--- START OF INFORMATION PROVIDED ---

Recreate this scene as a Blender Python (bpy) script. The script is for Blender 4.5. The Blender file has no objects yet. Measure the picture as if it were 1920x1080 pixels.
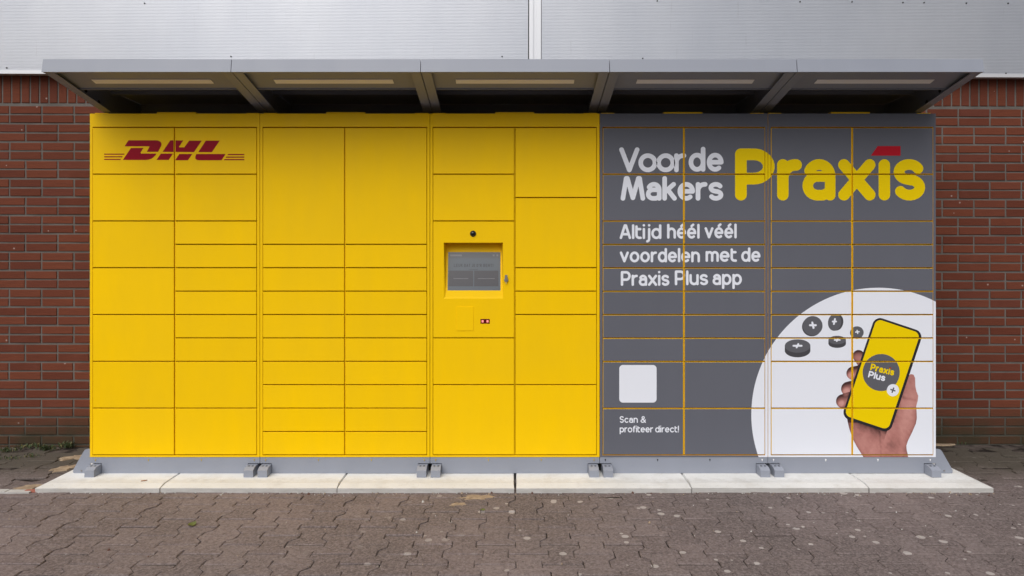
import bpy, bmesh, math, random
import numpy as np
from mathutils import Vector, Matrix, Euler

# ------------------------------------------------------------------ camera, sky, sun, exposure
SC = bpy.context.scene
COL = SC.collection
D = 4.033            # metres from the lens to the locker fronts
H = 1.295            # lens height over the concrete slabs
PPM = 317.4          # photo pixels per metre on the locker front plane

cam = bpy.data.cameras.new('camera')
cam.lens = 24.0; cam.sensor_width = 36.0; cam.shift_y = -63 / 1920
cam.clip_start = 0.05; cam.clip_end = 1000
camo = bpy.data.objects.new('camera', cam); COL.objects.link(camo)
camo.location = (0, -D, H); camo.rotation_euler = (math.radians(90), 0, 0)
SC.camera = camo

SUN_DIR = Vector((-0.36, -0.80, 0)).normalized()     # towards the sun (left, behind the camera)
SUN_EL = math.radians(50)
world = bpy.data.worlds.new('World'); SC.world = world; world.use_nodes = True
wn = world.node_tree.nodes; wl = world.node_tree.links
wn.clear()
w_out = wn.new('ShaderNodeOutputWorld'); w_bg = wn.new('ShaderNodeBackground')
w_sky = wn.new('ShaderNodeTexSky'); w_sky.sky_type = 'NISHITA'; w_sky.sun_disc = False
w_sky.sun_elevation = SUN_EL; w_sky.sun_rotation = math.atan2(SUN_DIR.x, SUN_DIR.y)
w_sky.dust_density = 4.0; w_sky.air_density = 1.0; w_sky.ozone_density = 1.0
w_hs = wn.new('ShaderNodeHueSaturation'); w_hs.inputs['Saturation'].default_value = 0.32   # thin overcast: a greyer dome
w_bg.inputs['Strength'].default_value = 0.065
wl.new(w_sky.outputs[0], w_hs.inputs['Color']); wl.new(w_hs.outputs[0], w_bg.inputs['Color'])
wl.new(w_bg.outputs[0], w_out.inputs['Surface'])

sun = bpy.data.lights.new('sun', 'SUN'); sun.energy = 1.5; sun.angle = math.radians(68)
sun.color = (1.0, 0.965, 0.92)
suno = bpy.data.objects.new('sun', sun); COL.objects.link(suno)
sdir = Vector((SUN_DIR.x * math.cos(SUN_EL), SUN_DIR.y * math.cos(SUN_EL), math.sin(SUN_EL)))
suno.rotation_euler = (-sdir).to_track_quat('-Z', 'Y').to_euler()
suno.location = sdir * 20

SC.view_settings.view_transform = 'Standard'; SC.view_settings.look = 'None'
SC.view_settings.gamma = 1.0; SC.view_settings.use_curve_mapping = False
SC.view_settings.exposure = 0.64

rnd = random.Random(7)

# ------------------------------------------------------------------ helpers
def fx(px): return (px - 960) / PPM
def fz(py): return H - (py - 477) / PPM

def tag(o, label=None, cat=None, group=None, kind=None):
    if label: o['label'] = label
    if cat: o['category'] = cat
    if group: o['group'] = group
    if kind: o['kind'] = kind
    return o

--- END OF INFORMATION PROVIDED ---

### DIRECTIVE
Copy nothing but the lines from the top of the material through the line holding "PPM = 317.4", exactly as written; omit pictures.

### EXPECTED OUTPUT
Recreate this scene as a Blender Python (bpy) script. The script is for Blender 4.5. The Blender file has no objects yet. Measure the picture as if it were 1920x1080 pixels.
import bpy, bmesh, math, random
import numpy as np
from mathutils import Vector, Matrix, Euler

# ------------------------------------------------------------------ camera, sky, sun, exposure
SC = bpy.context.scene
COL = SC.collection
D = 4.033            # metres from the lens to the locker fronts
H = 1.295            # lens height over the concrete slabs
PPM = 317.4          # photo pixels per metre on the locker front plane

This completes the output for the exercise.